I was thinking of indents in the top so the feet of the detolf will sit in to keep it from sliding on the top of the cabinet. Do you think that's something to worry about?

Remove the feet from the Detolf and sit it flat on the cabinet underneath, then put some screws through the bottom of the inside of the base cabinet up into the base of the Detolf to hold them securely together. When it's all assembled it should look like one purpose-built cabinet, not like one sitting on top of another. No one would look at my 3 Detolfs and guess they didn't come that way from the store.

Then secure the base cabinet to the wall behind it and secure the top of the Detolf to the wall as well. This is especially important if the cabinet is in an area of traffic. I've put my shoulder pretty hard into one of my cabinets multiple times already by accident.

Looking at the pic of the cabinet on ikea I'm assuming you just took 2 inches off the bottom and moved the bottom of the cabinet up approx 2 inches?

Approximately 3 inches. It's a 15x30" cabinet and I cut it down to 27". The door is 15x24".

I originally wanted to use the 2 drawer Malm dresser but its about 3 cm narrower than the detolf. What are your thoughts on that?
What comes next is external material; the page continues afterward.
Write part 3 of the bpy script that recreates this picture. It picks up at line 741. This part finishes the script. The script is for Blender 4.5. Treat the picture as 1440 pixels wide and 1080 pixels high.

The Akurum is also narrower than the Detolf base by much more than 3cm - once you surface the sides however, you can get it so it's only about 1/4" narrower, which leaves a very nice/attractive 1/8" overhang of the Detolf base over the cabinet on the sides and front. The side panels hide the fact that the base cabinet is not as deep as the Detolf. Even without the side panels it still looks decent, but it's hard to cover up the cut-out at the bottom (if you make one) for the toe kick area.